Just days before his Super Bowl LII halftime performance, Justin Timberlake dropped his fifth studio album Man of the Woods inspired by his Memphis upbringing. He says the album is named after his son Silas which means “from the forest.”

Man of the Woods tries to bridge the gap between folk and pop music, and it does so with mixed results. Oftentimes, Timberlake delves further into the pop side of the spectrum with radio-based singles such as “Filthy” and “Supplies.” Timberlake made his name by singing pop, so while this isn’t off-track for him, these songs sound more like singles than part of the rest of Man of the Woods.


The album continues to press Tennessee vibes with harmonica and fiddle-ridden “Waves” and “Man of the Woods,” with lyrics alluding to his pride in the wilderness and catching fish.
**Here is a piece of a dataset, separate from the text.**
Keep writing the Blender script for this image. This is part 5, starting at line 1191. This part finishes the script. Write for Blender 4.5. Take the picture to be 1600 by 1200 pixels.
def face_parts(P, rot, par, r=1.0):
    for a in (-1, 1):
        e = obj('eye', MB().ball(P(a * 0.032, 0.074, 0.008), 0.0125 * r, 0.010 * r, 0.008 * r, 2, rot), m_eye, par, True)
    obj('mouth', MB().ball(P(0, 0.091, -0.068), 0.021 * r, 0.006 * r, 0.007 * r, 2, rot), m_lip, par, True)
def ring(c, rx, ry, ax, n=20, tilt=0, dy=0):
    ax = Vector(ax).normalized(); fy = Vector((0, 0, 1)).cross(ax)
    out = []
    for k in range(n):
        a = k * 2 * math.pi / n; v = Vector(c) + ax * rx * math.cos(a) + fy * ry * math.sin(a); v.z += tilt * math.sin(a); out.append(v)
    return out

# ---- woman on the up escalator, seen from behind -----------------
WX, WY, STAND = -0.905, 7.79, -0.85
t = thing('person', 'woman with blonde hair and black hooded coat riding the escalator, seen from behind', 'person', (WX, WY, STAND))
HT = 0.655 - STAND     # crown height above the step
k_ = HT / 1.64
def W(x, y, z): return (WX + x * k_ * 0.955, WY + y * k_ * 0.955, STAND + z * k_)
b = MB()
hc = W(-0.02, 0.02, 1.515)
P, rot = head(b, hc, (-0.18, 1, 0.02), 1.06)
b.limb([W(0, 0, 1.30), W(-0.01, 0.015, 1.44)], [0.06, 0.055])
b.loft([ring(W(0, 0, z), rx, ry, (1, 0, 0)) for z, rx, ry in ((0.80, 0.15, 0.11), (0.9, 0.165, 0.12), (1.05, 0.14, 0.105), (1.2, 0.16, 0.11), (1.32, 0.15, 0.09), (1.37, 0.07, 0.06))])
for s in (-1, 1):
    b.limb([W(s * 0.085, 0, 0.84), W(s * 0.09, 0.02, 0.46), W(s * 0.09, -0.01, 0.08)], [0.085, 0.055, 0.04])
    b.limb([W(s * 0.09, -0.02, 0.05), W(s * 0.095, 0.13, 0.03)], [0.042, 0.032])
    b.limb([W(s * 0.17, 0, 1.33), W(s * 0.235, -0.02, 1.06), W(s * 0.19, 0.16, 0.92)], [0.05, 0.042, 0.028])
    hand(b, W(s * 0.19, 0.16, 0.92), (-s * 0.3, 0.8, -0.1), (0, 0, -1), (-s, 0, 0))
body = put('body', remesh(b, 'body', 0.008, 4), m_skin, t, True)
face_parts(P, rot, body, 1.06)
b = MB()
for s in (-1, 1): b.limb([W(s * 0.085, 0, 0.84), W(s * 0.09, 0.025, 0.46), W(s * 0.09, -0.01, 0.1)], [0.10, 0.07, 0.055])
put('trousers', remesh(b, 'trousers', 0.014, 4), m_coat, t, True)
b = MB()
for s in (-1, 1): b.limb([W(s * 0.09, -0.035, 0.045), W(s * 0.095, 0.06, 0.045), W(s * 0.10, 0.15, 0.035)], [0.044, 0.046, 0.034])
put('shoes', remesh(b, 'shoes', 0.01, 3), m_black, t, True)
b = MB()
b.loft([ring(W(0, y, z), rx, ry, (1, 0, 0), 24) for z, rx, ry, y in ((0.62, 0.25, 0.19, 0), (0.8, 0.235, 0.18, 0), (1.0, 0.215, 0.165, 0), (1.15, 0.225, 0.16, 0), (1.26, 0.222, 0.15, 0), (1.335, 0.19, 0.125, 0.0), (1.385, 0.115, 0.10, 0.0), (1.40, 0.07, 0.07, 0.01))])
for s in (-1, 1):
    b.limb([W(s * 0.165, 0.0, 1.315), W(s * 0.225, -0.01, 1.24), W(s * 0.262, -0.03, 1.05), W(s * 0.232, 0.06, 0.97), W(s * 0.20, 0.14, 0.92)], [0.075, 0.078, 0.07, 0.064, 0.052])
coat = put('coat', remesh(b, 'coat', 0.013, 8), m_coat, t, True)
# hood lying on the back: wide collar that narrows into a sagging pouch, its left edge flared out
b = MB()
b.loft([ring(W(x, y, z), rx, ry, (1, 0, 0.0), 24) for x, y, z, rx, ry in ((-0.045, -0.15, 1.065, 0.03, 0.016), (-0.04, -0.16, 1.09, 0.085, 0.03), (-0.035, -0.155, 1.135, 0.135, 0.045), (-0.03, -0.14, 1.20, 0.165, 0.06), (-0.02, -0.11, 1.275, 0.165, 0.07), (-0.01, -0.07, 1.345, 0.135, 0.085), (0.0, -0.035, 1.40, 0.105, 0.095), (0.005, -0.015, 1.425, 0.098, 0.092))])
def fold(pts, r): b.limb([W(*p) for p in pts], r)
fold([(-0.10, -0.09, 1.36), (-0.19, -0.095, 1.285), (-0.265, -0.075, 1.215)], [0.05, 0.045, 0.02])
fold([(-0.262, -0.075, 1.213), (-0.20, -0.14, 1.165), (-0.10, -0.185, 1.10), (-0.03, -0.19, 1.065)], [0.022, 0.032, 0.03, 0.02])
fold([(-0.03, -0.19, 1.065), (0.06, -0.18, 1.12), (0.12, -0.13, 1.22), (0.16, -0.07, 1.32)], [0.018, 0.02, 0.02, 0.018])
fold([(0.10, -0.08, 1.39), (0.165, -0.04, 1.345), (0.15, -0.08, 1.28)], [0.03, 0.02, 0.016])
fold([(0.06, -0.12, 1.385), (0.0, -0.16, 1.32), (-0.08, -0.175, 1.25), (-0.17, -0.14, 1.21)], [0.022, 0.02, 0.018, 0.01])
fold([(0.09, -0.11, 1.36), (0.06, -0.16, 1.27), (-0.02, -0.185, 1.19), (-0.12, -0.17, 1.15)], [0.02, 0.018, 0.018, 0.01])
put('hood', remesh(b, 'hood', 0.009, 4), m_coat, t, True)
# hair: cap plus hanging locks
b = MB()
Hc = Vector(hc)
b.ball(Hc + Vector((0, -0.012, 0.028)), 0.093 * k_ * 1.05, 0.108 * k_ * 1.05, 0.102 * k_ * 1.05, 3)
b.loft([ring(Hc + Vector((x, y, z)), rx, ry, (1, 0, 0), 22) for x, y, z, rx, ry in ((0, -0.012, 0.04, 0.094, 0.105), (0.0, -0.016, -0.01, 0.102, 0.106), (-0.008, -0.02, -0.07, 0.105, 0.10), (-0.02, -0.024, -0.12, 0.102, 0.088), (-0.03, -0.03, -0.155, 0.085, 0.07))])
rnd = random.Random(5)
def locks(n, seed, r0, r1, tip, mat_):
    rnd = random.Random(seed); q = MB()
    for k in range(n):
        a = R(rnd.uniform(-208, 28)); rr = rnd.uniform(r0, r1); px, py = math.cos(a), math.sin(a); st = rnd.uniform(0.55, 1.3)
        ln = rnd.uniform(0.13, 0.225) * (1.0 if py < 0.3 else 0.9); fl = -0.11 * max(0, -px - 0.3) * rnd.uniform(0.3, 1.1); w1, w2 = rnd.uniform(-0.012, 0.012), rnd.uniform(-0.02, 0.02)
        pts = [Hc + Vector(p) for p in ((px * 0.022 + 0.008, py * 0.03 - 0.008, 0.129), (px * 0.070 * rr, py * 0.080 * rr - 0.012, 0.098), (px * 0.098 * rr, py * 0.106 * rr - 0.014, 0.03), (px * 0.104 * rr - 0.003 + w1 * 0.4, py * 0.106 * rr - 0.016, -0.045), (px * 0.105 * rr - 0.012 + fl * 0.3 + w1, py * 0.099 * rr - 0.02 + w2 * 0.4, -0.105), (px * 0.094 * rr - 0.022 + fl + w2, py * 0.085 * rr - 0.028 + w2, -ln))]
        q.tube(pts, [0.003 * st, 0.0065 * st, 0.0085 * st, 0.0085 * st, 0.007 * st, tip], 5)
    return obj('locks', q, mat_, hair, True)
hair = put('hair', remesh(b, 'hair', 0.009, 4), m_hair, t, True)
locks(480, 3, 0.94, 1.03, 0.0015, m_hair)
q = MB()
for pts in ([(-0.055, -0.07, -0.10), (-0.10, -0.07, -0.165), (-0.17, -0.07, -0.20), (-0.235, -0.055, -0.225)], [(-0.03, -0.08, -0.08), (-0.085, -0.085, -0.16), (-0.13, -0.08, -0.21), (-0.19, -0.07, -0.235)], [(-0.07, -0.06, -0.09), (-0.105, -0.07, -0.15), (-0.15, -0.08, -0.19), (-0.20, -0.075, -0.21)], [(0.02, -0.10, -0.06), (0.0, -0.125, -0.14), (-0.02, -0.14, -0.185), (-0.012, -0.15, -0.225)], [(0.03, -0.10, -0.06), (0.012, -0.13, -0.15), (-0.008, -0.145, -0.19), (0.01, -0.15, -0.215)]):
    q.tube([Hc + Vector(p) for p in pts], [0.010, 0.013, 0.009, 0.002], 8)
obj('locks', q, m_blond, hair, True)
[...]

Other notable tracks include “Higher Higher,” “Montana,” and duets with stars Alicia Keys and Chris Stapleton on “Morning Light” and “Say Something” respectively.


Overall, this album shows Timberlake’s age and what he’s learned during his 16 years as a solo artist. He went back to his roots and nothing on the album sounds forced. This is enlightening in a time where autotune and quantization rule the airwaves. Timberlake is no longer trying to sell an album to producers, but he’s telling his story through music. Now, this album feels four songs too long, but following a five-year hiatus in between albums, Man of the Woods is a perfectly fine comeback of sorts.